§ What to produce: Copy down all of the data underneath, exactly as shown.
## START Source excerpt
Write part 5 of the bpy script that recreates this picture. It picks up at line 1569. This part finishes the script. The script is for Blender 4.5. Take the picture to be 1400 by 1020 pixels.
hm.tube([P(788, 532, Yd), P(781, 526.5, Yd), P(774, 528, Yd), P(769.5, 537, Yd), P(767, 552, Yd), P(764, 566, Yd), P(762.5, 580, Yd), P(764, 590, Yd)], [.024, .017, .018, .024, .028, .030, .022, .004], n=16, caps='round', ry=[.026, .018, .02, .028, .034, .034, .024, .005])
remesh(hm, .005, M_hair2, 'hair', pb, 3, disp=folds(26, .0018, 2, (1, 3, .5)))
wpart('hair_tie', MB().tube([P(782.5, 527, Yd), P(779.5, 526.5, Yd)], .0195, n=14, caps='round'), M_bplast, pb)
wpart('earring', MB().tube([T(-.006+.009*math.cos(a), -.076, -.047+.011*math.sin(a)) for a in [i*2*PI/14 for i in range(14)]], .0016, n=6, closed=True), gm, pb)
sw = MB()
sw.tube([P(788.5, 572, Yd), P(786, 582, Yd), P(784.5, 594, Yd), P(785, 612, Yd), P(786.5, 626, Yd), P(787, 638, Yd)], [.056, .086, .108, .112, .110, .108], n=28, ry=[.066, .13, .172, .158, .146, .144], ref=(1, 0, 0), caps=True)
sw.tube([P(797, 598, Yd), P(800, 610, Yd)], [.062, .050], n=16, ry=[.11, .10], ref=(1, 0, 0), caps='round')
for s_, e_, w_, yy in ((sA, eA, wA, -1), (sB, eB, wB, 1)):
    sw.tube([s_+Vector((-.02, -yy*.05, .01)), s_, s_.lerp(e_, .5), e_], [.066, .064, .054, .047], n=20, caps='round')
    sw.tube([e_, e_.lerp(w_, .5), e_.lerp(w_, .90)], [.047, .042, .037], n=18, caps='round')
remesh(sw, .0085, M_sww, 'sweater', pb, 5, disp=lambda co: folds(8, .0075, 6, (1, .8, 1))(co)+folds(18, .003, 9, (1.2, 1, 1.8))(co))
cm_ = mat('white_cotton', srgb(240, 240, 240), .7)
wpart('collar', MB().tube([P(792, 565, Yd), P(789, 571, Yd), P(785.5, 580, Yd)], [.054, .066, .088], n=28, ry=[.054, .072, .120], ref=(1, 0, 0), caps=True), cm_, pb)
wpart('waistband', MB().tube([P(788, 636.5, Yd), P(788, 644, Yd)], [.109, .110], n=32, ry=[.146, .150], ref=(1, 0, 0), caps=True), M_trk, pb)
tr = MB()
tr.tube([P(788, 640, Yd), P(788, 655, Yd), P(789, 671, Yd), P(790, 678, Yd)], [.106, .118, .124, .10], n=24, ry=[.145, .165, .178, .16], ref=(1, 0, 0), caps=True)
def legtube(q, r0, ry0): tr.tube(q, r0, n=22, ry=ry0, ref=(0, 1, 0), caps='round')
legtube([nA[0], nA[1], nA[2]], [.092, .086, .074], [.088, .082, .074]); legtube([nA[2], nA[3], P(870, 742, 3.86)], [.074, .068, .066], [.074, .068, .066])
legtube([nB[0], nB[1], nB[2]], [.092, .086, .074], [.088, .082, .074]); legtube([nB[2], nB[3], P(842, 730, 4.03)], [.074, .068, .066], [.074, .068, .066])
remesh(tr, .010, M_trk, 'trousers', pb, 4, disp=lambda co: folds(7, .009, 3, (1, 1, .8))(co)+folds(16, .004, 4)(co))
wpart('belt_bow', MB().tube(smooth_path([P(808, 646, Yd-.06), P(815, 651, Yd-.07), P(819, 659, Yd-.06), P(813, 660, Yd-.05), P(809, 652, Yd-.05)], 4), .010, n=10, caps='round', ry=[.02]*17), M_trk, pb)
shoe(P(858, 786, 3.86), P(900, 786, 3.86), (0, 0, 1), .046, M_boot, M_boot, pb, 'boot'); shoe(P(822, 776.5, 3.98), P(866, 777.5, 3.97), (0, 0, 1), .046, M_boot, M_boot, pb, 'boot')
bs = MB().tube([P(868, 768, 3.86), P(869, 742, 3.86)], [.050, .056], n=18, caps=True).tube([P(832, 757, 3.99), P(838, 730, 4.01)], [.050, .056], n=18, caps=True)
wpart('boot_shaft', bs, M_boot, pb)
## END Source excerpt
§ Final result:
Write part 5 of the bpy script that recreates this picture. It picks up at line 1569. This part finishes the script. The script is for Blender 4.5. Take the picture to be 1400 by 1020 pixels.
hm.tube([P(788, 532, Yd), P(781, 526.5, Yd), P(774, 528, Yd), P(769.5, 537, Yd), P(767, 552, Yd), P(764, 566, Yd), P(762.5, 580, Yd), P(764, 590, Yd)], [.024, .017, .018, .024, .028, .030, .022, .004], n=16, caps='round', ry=[.026, .018, .02, .028, .034, .034, .024, .005])
remesh(hm, .005, M_hair2, 'hair', pb, 3, disp=folds(26, .0018, 2, (1, 3, .5)))
wpart('hair_tie', MB().tube([P(782.5, 527, Yd), P(779.5, 526.5, Yd)], .0195, n=14, caps='round'), M_bplast, pb)
wpart('earring', MB().tube([T(-.006+.009*math.cos(a), -.076, -.047+.011*math.sin(a)) for a in [i*2*PI/14 for i in range(14)]], .0016, n=6, closed=True), gm, pb)
sw = MB()
sw.tube([P(788.5, 572, Yd), P(786, 582, Yd), P(784.5, 594, Yd), P(785, 612, Yd), P(786.5, 626, Yd), P(787, 638, Yd)], [.056, .086, .108, .112, .110, .108], n=28, ry=[.066, .13, .172, .158, .146, .144], ref=(1, 0, 0), caps=True)
sw.tube([P(797, 598, Yd), P(800, 610, Yd)], [.062, .050], n=16, ry=[.11, .10], ref=(1, 0, 0), caps='round')
for s_, e_, w_, yy in ((sA, eA, wA, -1), (sB, eB, wB, 1)):
    sw.tube([s_+Vector((-.02, -yy*.05, .01)), s_, s_.lerp(e_, .5), e_], [.066, .064, .054, .047], n=20, caps='round')
    sw.tube([e_, e_.lerp(w_, .5), e_.lerp(w_, .90)], [.047, .042, .037], n=18, caps='round')
remesh(sw, .0085, M_sww, 'sweater', pb, 5, disp=lambda co: folds(8, .0075, 6, (1, .8, 1))(co)+folds(18, .003, 9, (1.2, 1, 1.8))(co))
cm_ = mat('white_cotton', srgb(240, 240, 240), .7)
wpart('collar', MB().tube([P(792, 565, Yd), P(789, 571, Yd), P(785.5, 580, Yd)], [.054, .066, .088], n=28, ry=[.054, .072, .120], ref=(1, 0, 0), caps=True), cm_, pb)
wpart('waistband', MB().tube([P(788, 636.5, Yd), P(788, 644, Yd)], [.109, .110], n=32, ry=[.146, .150], ref=(1, 0, 0), caps=True), M_trk, pb)
tr = MB()
tr.tube([P(788, 640, Yd), P(788, 655, Yd), P(789, 671, Yd), P(790, 678, Yd)], [.106, .118, .124, .10], n=24, ry=[.145, .165, .178, .16], ref=(1, 0, 0), caps=True)
def legtube(q, r0, ry0): tr.tube(q, r0, n=22, ry=ry0, ref=(0, 1, 0), caps='round')
legtube([nA[0], nA[1], nA[2]], [.092, .086, .074], [.088, .082, .074]); legtube([nA[2], nA[3], P(870, 742, 3.86)], [.074, .068, .066], [.074, .068, .066])
legtube([nB[0], nB[1], nB[2]], [.092, .086, .074], [.088, .082, .074]); legtube([nB[2], nB[3], P(842, 730, 4.03)], [.074, .068, .066], [.074, .068, .066])
remesh(tr, .010, M_trk, 'trousers', pb, 4, disp=lambda co: folds(7, .009, 3, (1, 1, .8))(co)+folds(16, .004, 4)(co))
wpart('belt_bow', MB().tube(smooth_path([P(808, 646, Yd-.06), P(815, 651, Yd-.07), P(819, 659, Yd-.06), P(813, 660, Yd-.05), P(809, 652, Yd-.05)], 4), .010, n=10, caps='round', ry=[.02]*17), M_trk, pb)
shoe(P(858, 786, 3.86), P(900, 786, 3.86), (0, 0, 1), .046, M_boot, M_boot, pb, 'boot'); shoe(P(822, 776.5, 3.98), P(866, 777.5, 3.97), (0, 0, 1), .046, M_boot, M_boot, pb, 'boot')
bs = MB().tube([P(868, 768, 3.86), P(869, 742, 3.86)], [.050, .056], n=18, caps=True).tube([P(832, 757, 3.99), P(838, 730, 4.01)], [.050, .056], n=18, caps=True)
wpart('boot_shaft', bs, M_boot, pb)